New Army task force will attempt to reset protective gear procurement | The American Ceramic Society

New Army task force will attempt to reset protective gear procurement

Credit: U.S. Army

Credit: U.S. Army

Makers of various personal ceramic armor systems are taking note of a new development coming out of the Pentagon. At a March 12 media briefing, the Army announced what amounts to a review of the equipment worn by soldiers, especially in the area of development, procurement, fielding the gear. “Synchronization” seems to be the key word. “I look forward to the challenge of running this task force –  synchronizing all of our resources across the Department of Defense – to make sure we maintain the highest standards for our soldier protective equipment and to ensure we have got all the appropriate resources synchronized to bring the best world-class equipment to Soldiers,” said Al Dassonville, who heads up the new Task Force Soldier Protection. A press release from the Army offers a little more information about what synchronization means:

The new task force will ensure that Army standards and policies for procurement of Soldier protective gear – including such things as body armor, helmets and eyewear – are followed across the entire chain of agencies and organizations involved in fielding such equipment. “We are trying to ensure we maintain synchronized and well-communicated and well-integrated actions associated with Soldier protection items,” said Brig. Gen. Peter N. Fuller, Program Executive Officer Soldier. “We are stepping up the game.”

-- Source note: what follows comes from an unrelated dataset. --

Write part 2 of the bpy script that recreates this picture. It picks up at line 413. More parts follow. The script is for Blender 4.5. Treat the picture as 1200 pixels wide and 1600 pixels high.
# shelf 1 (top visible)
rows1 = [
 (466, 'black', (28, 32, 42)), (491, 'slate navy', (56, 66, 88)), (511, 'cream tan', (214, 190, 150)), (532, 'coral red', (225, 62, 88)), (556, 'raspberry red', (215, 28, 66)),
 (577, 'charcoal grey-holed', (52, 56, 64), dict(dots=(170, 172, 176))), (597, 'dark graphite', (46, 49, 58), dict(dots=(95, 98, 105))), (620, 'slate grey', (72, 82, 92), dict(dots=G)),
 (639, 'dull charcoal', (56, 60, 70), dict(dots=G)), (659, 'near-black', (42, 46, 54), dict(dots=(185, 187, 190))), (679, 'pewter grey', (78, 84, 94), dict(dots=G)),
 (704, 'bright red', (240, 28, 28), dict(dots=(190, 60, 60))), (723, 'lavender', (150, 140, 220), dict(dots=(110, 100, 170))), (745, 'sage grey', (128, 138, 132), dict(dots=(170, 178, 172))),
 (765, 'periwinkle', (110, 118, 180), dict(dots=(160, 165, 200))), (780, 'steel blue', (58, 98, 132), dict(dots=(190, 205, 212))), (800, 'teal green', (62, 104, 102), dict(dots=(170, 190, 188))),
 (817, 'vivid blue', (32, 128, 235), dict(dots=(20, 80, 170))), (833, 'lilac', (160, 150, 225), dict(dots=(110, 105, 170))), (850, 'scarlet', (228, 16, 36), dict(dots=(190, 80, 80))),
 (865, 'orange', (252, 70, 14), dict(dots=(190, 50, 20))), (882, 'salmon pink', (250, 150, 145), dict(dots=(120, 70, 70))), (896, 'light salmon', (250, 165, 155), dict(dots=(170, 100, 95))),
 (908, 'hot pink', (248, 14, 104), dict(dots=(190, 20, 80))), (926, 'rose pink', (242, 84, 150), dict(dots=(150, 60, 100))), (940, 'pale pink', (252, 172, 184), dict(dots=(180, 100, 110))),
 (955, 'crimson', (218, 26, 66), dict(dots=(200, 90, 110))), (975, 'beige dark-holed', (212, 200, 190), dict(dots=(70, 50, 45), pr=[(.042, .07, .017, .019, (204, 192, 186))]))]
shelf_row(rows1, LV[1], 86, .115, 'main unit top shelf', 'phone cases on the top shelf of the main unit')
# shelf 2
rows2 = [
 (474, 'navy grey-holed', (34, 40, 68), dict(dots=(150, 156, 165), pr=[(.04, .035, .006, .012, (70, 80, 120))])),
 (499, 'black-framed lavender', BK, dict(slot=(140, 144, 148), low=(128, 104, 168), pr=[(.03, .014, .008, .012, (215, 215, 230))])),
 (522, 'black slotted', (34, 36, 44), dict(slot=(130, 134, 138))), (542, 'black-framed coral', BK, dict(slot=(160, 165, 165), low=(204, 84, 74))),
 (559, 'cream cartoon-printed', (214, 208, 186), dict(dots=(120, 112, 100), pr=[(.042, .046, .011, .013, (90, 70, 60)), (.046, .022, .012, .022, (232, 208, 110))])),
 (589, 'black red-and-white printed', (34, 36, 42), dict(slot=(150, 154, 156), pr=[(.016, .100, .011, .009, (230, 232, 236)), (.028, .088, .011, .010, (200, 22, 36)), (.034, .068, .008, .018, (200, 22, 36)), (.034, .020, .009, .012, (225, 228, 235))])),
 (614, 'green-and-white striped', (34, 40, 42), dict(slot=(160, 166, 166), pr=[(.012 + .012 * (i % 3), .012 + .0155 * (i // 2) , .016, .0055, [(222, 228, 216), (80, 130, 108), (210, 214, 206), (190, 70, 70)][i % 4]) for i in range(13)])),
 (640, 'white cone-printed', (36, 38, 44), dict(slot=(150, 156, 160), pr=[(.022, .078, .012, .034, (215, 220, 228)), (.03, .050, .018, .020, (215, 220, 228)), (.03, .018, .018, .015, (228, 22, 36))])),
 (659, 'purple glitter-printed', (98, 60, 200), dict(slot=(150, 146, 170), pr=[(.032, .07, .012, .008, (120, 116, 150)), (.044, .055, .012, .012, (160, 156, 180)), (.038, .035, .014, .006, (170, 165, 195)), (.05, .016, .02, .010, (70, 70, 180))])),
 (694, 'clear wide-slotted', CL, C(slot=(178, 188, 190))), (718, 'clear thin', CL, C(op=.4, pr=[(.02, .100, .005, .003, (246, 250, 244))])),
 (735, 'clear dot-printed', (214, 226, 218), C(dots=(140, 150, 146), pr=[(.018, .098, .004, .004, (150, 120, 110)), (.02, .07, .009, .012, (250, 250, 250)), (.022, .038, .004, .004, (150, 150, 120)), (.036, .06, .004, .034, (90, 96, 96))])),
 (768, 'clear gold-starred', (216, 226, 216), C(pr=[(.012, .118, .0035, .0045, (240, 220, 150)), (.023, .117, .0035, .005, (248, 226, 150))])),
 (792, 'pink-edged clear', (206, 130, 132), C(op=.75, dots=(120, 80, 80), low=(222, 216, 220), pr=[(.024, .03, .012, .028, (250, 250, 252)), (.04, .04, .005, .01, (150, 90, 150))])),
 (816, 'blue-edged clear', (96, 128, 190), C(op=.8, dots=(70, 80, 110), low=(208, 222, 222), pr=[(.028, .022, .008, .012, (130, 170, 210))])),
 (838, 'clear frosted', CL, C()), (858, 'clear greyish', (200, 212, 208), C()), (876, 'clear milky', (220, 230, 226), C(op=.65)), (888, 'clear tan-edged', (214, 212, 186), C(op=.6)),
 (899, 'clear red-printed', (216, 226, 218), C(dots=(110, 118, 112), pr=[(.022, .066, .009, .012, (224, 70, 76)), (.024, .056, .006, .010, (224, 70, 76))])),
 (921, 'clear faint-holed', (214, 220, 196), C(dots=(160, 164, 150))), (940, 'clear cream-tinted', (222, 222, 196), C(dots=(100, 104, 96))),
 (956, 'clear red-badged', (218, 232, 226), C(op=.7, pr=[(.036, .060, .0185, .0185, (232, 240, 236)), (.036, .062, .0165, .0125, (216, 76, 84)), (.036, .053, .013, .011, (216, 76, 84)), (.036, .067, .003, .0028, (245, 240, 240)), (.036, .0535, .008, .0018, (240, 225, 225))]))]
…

According to Dassonville, top priorities for the task force include ensuring that contracting, testing and quality control of protective gear are conducted appropriately and efficiently; and ensuring that quality control continues to follow Army standards across all agencies involved in procurement of protective gear.

“It is easy enough to write a standard,” Dassonville said. “It is one thing to write it — it is another thing to go back and make sure everybody involved in the process understands it and does it. That is the other part that this task force is going to do.” . . . “The point of TFSP is to synchronize and integrate all the stakeholders working on Soldier protection items,” said Fuller. “We want to make sure everybody is working on the same thing and understands what the left and right are doing in relation to what they are working on. The Army wants to ensure that the highest standards are consistently applied to all processes related to Soldiers’ survivability equipment.”

Task Force Soldier Protection is apparently going to be a temporary organization. The results of the task force will be reviewed in June.